Brighter days are ahead for the city’s struggling taxi drivers as Zohran Mamdani officially took his midnight oath of office in the city.
Zohran Mamdani and his wife arrived at the historic inauguration in a yellow cab driven by a man whom he went on a 15-day hunger strike outside of City Hall in 2021 with the New York TAXI Workers Alliance (NYTWA) and won $450 million in debt relief.
“This is truly the honor and privilege of a lifetime,” Mamdani said at the oath-taking ceremony.
The 34-year-old Democrat became mayor in a long-closed subway station beneath City Hall, stepping off the 6 train at 11:56 pm and just after midnight in the new year.
State Attorney General Letitia James administered the oath of office.
There are approximately 180,000 to 200,000 TLC-licensed drivers who operate 1 million rides per day in New York City.
Pro-taxi driver Mayor Mamdani took charge of the city at a time when the taxi drivers had long been suffering from rising costs, insurance fraud, regulatory abuse, and imbalanced opportunity, impacting the livelihood of taxi and ride-share drivers.
Taxi drivers have countless expenses, including insurance payments, vehicle maintenance, rents, sales tax, TLC tickets and summons, and a number of irrational fines and many more.

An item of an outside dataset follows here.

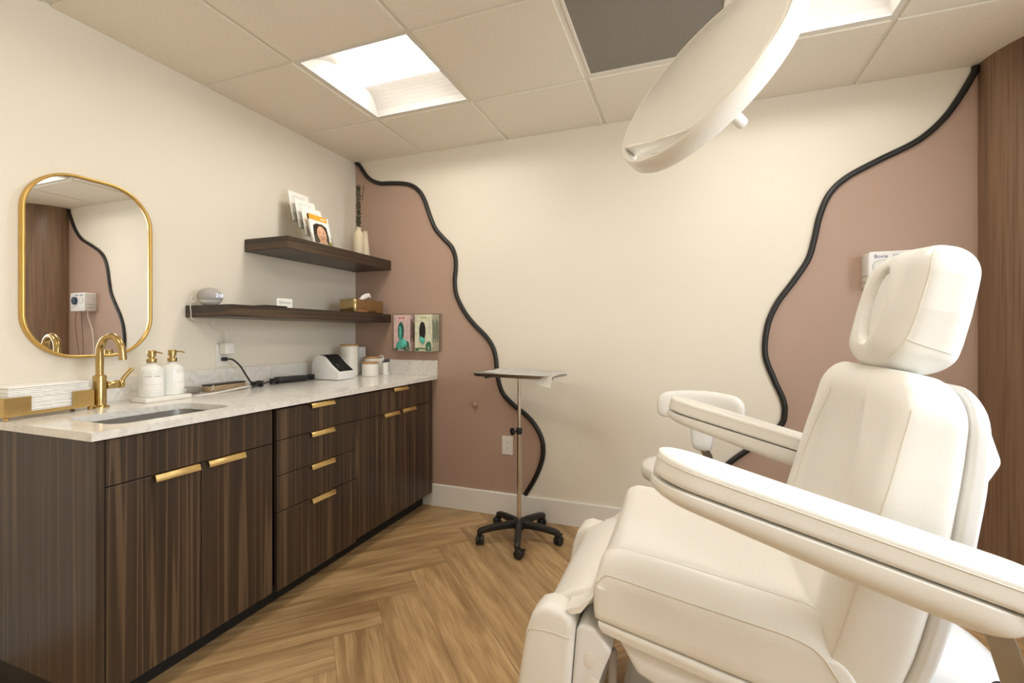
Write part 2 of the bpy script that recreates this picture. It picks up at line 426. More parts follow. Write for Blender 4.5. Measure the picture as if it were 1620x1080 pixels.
# walls
m = MB().box((-.1, RY, -.05), (0, 0, H + .16)); tag(m.build('wall_left', 'cream', smooth=False), kind='structure')
CL = [(.003, 2.385), (.042, 2.355), (.115, 2.262), (.206, 2.213), (.31, 2.200), (.415, 2.185), (.49, 2.158), (.545, 2.110), (.580, 2.050), (.605, 1.985), (.630, 1.92), (.664, 1.852), (.720, 1.790), (.785, 1.722),
      (.812, 1.65), (.815, 1.58), (.808, 1.51), (.812, 1.44), (.832, 1.375), (.885, 1.285), (.955, 1.205), (1.030, 1.135), (1.080, 1.065), (1.101, .99), (1.110, .90), (1.125, .83),
      (1.155, .765), (1.225, .700), (1.31, .640), (1.37, .575), (1.408, .499), (1.416, .422), (1.402, .35), (1.365, .26), (1.30, .15), (1.24, .06), (1.2, 0)]
CR = [(3.492, 2.385), (3.426, 2.254), (3.357, 2.148), (3.261, 2.062), (3.113, 1.992), (2.984, 1.925), (2.91, 1.852), (2.868, 1.749), (2.842, 1.624), (2.815, 1.525), (2.752, 1.419), (2.678, 1.307), (2.634, 1.192), (2.623, 1.043),
      (2.664, .913), (2.703, .816), (2.712, .745), (2.690, .672), (2.575, .565), (2.442, .446), (2.34, .30), (2.28, .15), (2.25, 0)]
cl = catmull([(x, z, 0) for x, z in CL], 8); cr = catmull([(x, z, 0) for x, z in CR], 10)
def at_z(c, z):
    for p, q in zip(c, c[1:]):
        if p.y >= z >= q.y and p.y != q.y: return p.x + (q.x - p.x) * (p.y - z) / (p.y - q.y)
    return c[0].x if z > c[0].y else c[-1].x
m = MB(); zs = sorted({round(p.y, 4) for p in cl + cr if p.y < H} | {0.0, H}, reverse=True)
bm = m.bm
for z1, z0 in zip(zs, zs[1:]):
    xs1 = [0, max(0, at_z(cl, z1)), min(WX, at_z(cr, z1)), WX]; xs0 = [0, max(0, at_z(cl, z0)), min(WX, at_z(cr, z0)), WX]
    for k, mi in ((0, 1), (1, 0), (2, 1)):
        f = bm.faces.new([bm.verts.new((x, 0, z)) for x, z in ((xs0[k], z0), (xs0[k + 1], z0), (xs1[k + 1], z1), (xs1[k], z1))]); f.material_index = mi
m.box((-.1, .001, -.05), (WX, .1, H + .16), mi=0)
tag(m.build('wall_back', ['cream', 'mauve'], smooth=False), kind='structure')
for nm, c in (('trim_1', cl), ('trim_2', cr)):
    pts = [(min(max(p.x, .012), WX - .012), -.007, p.y) for p in c if .143 < p.y < H]
    m = MB().tube(pts, .0145, 12, flat=None); tag(m.build(nm, 'black_trim'), kind='structure')
m = MB()
m.prism([(-.015, 0), (0, 0), (0, .143), (-.010, .143), (-.015, .138)], 0, .56, WX)
tag(m.build('baseboard_back', 'white_trim', smooth=False), kind='structure')
m = MB().prism([(.015, 0), (0, 0), (0, .143), (.010, .143), (.015, .138)], 1, RY, -1.94); tag(m.build('baseboard_left', 'white_trim', smooth=False), kind='structure')
m = MB().prism([(RX - .015, 0), (RX, 0), (RX, .143), (RX - .010, .143), (RX - .015, .138)], 1, RY, -.372); tag(m.build('baseboard_right', 'white_trim', smooth=False), kind='structure')
# right wall: walnut panel that curves away round a quarter turn, then a plain wall with a window
R = .37; arc = [(WX + R - R * math.cos(a), -R * math.sin(a)) for a in [PI / 2 * k / 28 for k in range(29)]]
outer = [(RX, -R), (RX, .1), (WX, .1)]
m = MB().prism(arc + outer, 2, 0, H + .006); tag(m.build('wall_curved', 'walnut', angle=20), kind='structure')
WY0, WY1, WZ0, WZ1 = -2.75, -1.35, .85, 2.15
m = MB()
m.box((RX, RY, -.05), (RX + .12, WY0, H + .16)); m.box((RX, WY1, -.05), (RX + .12, -R, H + .16))
m.box((RX, WY0, -.05), (RX + .12, WY1, WZ0)); m.box((RX, WY0, WZ1), (RX + .12, WY1, H + .16))
tag(m.build('wall_right', 'cream', smooth=False), kind='structure')
m = MB().box((-.1, RY - .1, -.05), (RX + .12, RY, H + .16)); tag(m.build('wall_front', 'cream', smooth=False), kind='structure')
m = MB()
for lo, hi in (((RX + .03, WY0, WZ0), (RX + .08, WY0 + .05, WZ1)), ((RX + .03, WY1 - .05, WZ0), (RX + .08, WY1, WZ1)), ((RX + .03, WY0, WZ0), (RX + .08, WY1, WZ0 + .05)),
               ((RX + .03, WY0, WZ1 - .05), (RX + .08, WY1, WZ1)), ((RX + .03, -2.07, WZ0), (RX + .08, -2.03, WZ1))): m.box(lo, hi, .004, 1)
w = tag(m.build('window_1', 'white_trim'), kind='structure')
MB().box((RX + .052, WY0 + .05, WZ0 + .05), (RX + .056, WY1 - .05, WZ1 - .05)).build('window_pane', 'glass', w)

# ------------------------------------------------------------------ ceiling fixtures
def troffer(i, j, label):
    x0, x1, y0, y1 = cell(i, j); x0 += .012; x1 -= .012; y0 += .012; y1 -= .012; cy = (y0 + y1) / 2; cx = (x0 + x1) / 2
    t = thing('ceiling_light', label, 'ceiling light', (cx, cy, H), 'recessed ceiling lights')
    m = MB(); f = .012; z = H + .006
    for lo, hi in (((x0, y0, z), (x1, y0 + f, z + .012)), ((x0, y1 - f, z), (x1, y1, z + .012)), ((x0, y0 + f, z), (x0 + f, y1 - f, z + .012)), ((x1 - f, y0 + f, z), (x1, y1 - f, z + .012))): m.box(lo, hi, .002, 1)
    m.build('frame', 'reflector', t)
    ix0, ix1, iy0, iy1 = x0 + f, x1 - f, y0 + f, y1 - f; zt = H + .085; lw = .105; e = .05
    m = MB()
    def curve(yA, yB):                                    # reflector that bows up from the frame to the lens
        ys = [(yA + (yB - yA) * k / 8, z + .004 + (zt - z - .01) * math.sin(PI / 2 * k / 8) ** .8) for k in range(9)]
        for (ya, za), (yb, zb) in zip(ys, ys[1:]):
            m.quad([(ix0, ya, za), (ix1, ya, za), (ix1, yb, zb), (ix0, yb, zb)])
    curve(iy0, cy - lw); curve(iy1, cy + lw)
    for s, xa in ((1, ix0), (-1, ix1)):
        m.quad([(xa, iy0, z + .004), (xa, iy1, z + .004), (xa + s * e, iy1, zt), (xa + s * e, iy0, zt)])
    m.box((ix0, iy0, zt + .004), (ix1, iy1, zt + .01))
    m.build('reflector', 'reflector', t, angle=50)
    m = MB(); pr = [(cy + lw * math.cos(a), zt - .028 * math.sin(a)) for a in [PI * k / 12 for k in range(13)]]
    m.prism(pr, 0, ix0 + e, ix1 - e); m.build('lens', 'lit', t)
    return t
troffer(1, 1, 'lit square recessed ceiling light nearest the corner above the counter')
troffer(4, 1, 'lit square ceiling light partly hidden behind the round exam lamp')
troffer(1, 4, 'lit square ceiling light over the near end of the counter, outside the photo')
troffer(4, 4, 'lit square ceiling light nearest the window, outside the photo')
x0, x1, y0, y1 = cell(*GRILLE); x0 += .012; x1 -= .012; y0 += .012; y1 -= .012
t = thing('ceiling_vent', 'dark perforated square air vent set in the white ceiling tiles', 'vent', ((x0 + x1) / 2, (y0 + y1) / 2, H))
MB().box((x0 + .012, y0 + .012, H + .009), (x1 - .012, y1 - .012, H + .012)).build('perforated_panel', 'perf', t)
m = MB()
for lo, hi in (((x0, y0, H + .004), (x1, y0 + .014, H + .02)), ((x0, y1 - .014, H + .004), (x1, y1, H + .02)), ((x0, y0 + .014, H + .004), (x0 + .014, y1 - .014, H + .02)), ((x1 - .014, y0 + .014, H + .004), (x1, y1 - .014, H + .02))): m.box(lo, hi, .002, 1)
m.build('frame', 'tbar', t)

# ------------------------------------------------------------------ cabinets and counter
FX = .652; ZB = .088; ZT = .838
def front(name, root, y0, y1, z0, z1, hy=None, hz=None, out=0.0, hl=.145):
    p = MB().box((FX - .020 + out, y0, z0), (FX + out, y1, z1), .0015, 1).build(name, 'cab', root)
    if hy is not None:
        m = MB(); x = FX + out; z = hz if hz is not None else z1
        m.box((x - .018, hy - hl / 2, z + .0002), (x + .013, hy + hl / 2, z + .0024), .0008, 1)
        m.prism([(x + .0105, z + .0024), (x + .0128, z + .0016), (x + .0190, z - .0185), (x + .0170, z - .0190)], 1, hy - hl / 2, hy + hl / 2, .0006, 1)
        m.build('handle', 'gold', p)
    return p
def carcass(root, y0, y1):
    xf_ = FX - .024; m = MB()
    m.box((.004, y0, ZB), (xf_, y0 + .016, ZT)).box((.004, y1 - .016, ZB), (xf_, y1, ZT)).box((.004, y0 + .016, ZB), (xf_, y1 - .016, ZB + .016)).box((.004, y0 + .016, ZB + .016), (.012, y1 - .016, ZT))
    m.build('carcass', 'void', root, smooth=False)
    MB().box((.06, y0 + (-.018 if y0 < -1.8 else 0), 0), (.575, y1, ZB - .0005)).build('toe_kick', 'kick', root, smooth=False)
c = thing('base_cabinet', 'dark striped wood sink cabinet with two doors nearest the camera', 'cabinet', (.33, -1.61, 0), 'dark wood base cabinets')
carcass(c, -1.890, -1.3045)
MB().box((.004, -1.9115, ZB), (FX, -1.8905, ZT), .001, 1).build('side_panel', 'cab', c)
front('false_front', c, -1.8885, -1.3055, .7015, ZT)
front('door', c, -1.8885, -1.6045, ZB, .698, -1.688)
front('door', c, -1.6015, -1.3055, ZB, .698, -1.512)
c = thing('base_cabinet', 'dark striped wood cabinet of four drawers under the middle of the counter', 'cabinet', (.33, -1.04, 0), 'dark wood base cabinets')
carcass(c, -1.3035, -.7935)
for z0, z1, o in ((.7065, .834, 0), (.5595, .7035, 0), (.4085, .5565, .001), (ZB - .004, .4055, .004)):
    front('drawer', c, -1.284, -.7945, z0, z1, -1.033, None, o)
c = thing('base_cabinet', 'dark striped wood cabinet with two doors and top drawer against mauve wall', 'cabinet', (.33, -.41, 0), 'dark wood base cabinets')
carcass(c, -.7925, -.027)
front('drawer', c, -.791, -.06, .7015, .834, -.402, None, -.004)
front('door', c, -.791, -.4045, ZB + .004, .6985, -.49, None, -.004)
front('door', c, -.4015, -.06, ZB + .004, .6985, -.315, None, -.004)
MB().box((.60, -.0585, ZB + .004), (FX - .004, -.0275, ZT), .001, 1).build('filler_strip', 'cab', c)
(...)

New York Taxi Workers Alliance (NYTWA), a 28,000-member-strong union of the city’s taxicab drivers, FHV drivers (Uber & Lyft drivers), Green and Black cab drivers.
“I believe Mamdani’s tenure will be a golden time for taxi drivers, and FHV drivers, we are in such a dream,” Mohammad Tipu Sultan, a NYTWA organizer and drivers’ advocate, told the news portal.
Mr. Sultan, who was a driving force in the 2021 hunger strike and City Hall protest that led to historic debt relief for drivers, said, “We will do everything possible to protect the rights of the drivers.”
Mamdani is now New York City’s 112th mayor.
In his election manifesto, Mamdani promised to change the city’s direction, making the city more affordable – with ideas like a rent freeze, fare-free buses, and city-run grocery stores in each borough.